Henry David Thoreau has long been an intellectual icon and folk hero. In this strikingly original profile, Michael Sims reveals how the bookish, quirky young man who kept quitting jobs evolved into the patron saint of environmentalism and nonviolent activism.
Working from nineteenth-century letters and diaries by Thoreau's family, friends, and students, Sims charts Henry's course from his time at Harvard through the years he spent living in a cabin beside Walden Pond in Concord, Massachusetts.

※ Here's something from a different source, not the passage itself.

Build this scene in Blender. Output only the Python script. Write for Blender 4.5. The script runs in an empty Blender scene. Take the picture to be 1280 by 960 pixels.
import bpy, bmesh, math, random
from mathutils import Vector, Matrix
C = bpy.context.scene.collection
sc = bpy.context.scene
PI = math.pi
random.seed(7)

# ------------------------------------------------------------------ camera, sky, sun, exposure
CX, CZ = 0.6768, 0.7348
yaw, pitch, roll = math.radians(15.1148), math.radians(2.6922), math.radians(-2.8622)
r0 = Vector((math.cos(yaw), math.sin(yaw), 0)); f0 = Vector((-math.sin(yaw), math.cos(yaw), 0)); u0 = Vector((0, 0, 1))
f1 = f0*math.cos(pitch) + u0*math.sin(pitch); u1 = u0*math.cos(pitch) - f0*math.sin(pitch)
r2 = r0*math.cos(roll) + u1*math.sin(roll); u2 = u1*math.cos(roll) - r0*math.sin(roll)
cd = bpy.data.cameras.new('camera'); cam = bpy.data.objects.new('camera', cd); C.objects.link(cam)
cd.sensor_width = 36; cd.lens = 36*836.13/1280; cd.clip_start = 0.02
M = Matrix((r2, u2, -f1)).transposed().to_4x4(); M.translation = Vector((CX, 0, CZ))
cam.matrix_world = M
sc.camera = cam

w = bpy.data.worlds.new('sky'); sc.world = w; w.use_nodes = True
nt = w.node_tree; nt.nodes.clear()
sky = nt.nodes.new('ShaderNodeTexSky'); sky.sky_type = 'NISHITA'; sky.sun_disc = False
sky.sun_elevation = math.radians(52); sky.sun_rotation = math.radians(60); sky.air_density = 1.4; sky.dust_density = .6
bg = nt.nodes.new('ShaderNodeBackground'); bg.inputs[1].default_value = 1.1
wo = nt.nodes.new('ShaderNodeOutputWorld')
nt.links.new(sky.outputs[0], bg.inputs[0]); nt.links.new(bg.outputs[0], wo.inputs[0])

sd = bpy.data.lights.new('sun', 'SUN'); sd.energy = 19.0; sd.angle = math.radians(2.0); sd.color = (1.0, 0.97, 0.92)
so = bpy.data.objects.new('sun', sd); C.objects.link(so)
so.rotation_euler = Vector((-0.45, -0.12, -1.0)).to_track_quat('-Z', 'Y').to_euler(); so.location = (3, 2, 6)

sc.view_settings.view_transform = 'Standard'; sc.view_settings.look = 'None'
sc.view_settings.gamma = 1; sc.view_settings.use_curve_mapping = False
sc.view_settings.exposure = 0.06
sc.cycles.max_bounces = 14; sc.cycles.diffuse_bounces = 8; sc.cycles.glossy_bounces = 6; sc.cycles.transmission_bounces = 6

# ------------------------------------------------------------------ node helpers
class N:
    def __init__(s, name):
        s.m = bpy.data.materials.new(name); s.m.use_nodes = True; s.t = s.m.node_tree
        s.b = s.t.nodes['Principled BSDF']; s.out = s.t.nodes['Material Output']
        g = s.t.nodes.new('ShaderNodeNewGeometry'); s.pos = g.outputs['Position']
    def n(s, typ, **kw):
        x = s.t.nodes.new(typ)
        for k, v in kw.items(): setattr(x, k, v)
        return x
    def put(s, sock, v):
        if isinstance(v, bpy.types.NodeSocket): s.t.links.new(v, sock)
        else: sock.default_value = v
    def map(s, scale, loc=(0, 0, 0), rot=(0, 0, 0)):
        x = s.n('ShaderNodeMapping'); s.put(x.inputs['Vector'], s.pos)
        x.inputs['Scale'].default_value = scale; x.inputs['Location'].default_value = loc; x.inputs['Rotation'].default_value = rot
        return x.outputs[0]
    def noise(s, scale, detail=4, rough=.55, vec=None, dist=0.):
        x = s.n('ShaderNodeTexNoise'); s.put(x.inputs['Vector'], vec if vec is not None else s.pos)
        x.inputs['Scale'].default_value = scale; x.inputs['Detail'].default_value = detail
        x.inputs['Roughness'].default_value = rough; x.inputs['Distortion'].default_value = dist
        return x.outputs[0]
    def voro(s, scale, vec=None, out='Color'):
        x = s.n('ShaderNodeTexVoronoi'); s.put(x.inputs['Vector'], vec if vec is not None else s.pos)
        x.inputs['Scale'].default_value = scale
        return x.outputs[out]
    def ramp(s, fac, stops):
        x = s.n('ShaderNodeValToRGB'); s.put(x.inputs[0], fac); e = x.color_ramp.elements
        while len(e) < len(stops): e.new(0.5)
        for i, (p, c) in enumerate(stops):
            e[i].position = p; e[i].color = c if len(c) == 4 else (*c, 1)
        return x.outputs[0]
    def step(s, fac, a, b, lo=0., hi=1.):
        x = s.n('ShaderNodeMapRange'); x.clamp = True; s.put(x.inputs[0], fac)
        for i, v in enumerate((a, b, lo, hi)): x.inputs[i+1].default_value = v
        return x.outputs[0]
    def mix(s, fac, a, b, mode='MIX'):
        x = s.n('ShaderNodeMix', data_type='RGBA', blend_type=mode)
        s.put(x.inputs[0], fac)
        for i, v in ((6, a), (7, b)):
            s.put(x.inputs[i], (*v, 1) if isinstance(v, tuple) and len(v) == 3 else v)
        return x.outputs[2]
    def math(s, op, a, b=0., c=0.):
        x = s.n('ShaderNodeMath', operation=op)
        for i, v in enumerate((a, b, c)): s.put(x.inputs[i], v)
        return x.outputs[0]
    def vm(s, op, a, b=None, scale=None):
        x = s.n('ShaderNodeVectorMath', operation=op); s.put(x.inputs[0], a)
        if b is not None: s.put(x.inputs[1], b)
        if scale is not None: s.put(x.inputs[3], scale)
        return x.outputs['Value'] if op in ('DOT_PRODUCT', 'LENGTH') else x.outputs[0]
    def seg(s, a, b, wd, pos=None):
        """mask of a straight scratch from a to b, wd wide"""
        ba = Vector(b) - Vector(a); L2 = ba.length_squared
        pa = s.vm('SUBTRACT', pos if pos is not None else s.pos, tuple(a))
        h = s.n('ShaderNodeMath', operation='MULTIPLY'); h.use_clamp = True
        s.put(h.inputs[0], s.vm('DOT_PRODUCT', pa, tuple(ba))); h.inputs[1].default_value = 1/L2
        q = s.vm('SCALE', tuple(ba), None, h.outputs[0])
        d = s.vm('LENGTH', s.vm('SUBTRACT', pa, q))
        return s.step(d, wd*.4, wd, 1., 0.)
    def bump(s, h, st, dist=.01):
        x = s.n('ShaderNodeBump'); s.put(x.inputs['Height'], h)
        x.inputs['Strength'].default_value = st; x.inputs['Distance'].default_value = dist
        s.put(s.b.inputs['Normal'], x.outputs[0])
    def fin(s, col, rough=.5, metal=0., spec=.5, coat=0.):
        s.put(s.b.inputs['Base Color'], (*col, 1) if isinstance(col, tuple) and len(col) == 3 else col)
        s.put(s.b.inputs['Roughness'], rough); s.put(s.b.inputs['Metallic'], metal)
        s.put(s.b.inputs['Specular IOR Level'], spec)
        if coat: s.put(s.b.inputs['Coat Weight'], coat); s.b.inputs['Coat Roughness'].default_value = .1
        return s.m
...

Sims uncovers a previously hidden Thoreau-the rowdy boy reminiscent of Tom Sawyer, the sarcastic college iconoclast, the devoted son who kept imitating his beloved older brother's choices in life. Thoreau was deeply influenced by his parents-his father owned a pencil factory in Concord, his mother was an abolitionist and social activist-and by Ralph Waldo Emerson, his frequent mentor. Sims relates intimate, telling moments in Thoreau's daily life-in Emerson's library; teaching his neighbor and friend, Nathaniel Hawthorne, to row a boat; exploring the natural world and Native American culture; tutoring Emerson's nephew on Staten Island and walking the streets of New York in the hope of launching a writing career.
Returned from New York, Thoreau approached Emerson to ask if he could build a cabin on his mentor's land on the shores of Walden Pond, anticipating the isolation would galvanize his thoughts and actions. That it did. While at the cabin, he wrote his first book, A Week on the Concord and Merrimack Rivers, and refined the journal entries that formed the core of Walden. Resisting what he felt were unfair taxes, he spent the night in jail that led to his celebrated essay "Civil Disobedience," which would inspire the likes of Gandhi and Martin Luther King.
Chronicling Thoreau's youthful transformation, Sims reveals how this decade would resonate over the rest of his life, and thereafter throughout American literature and history.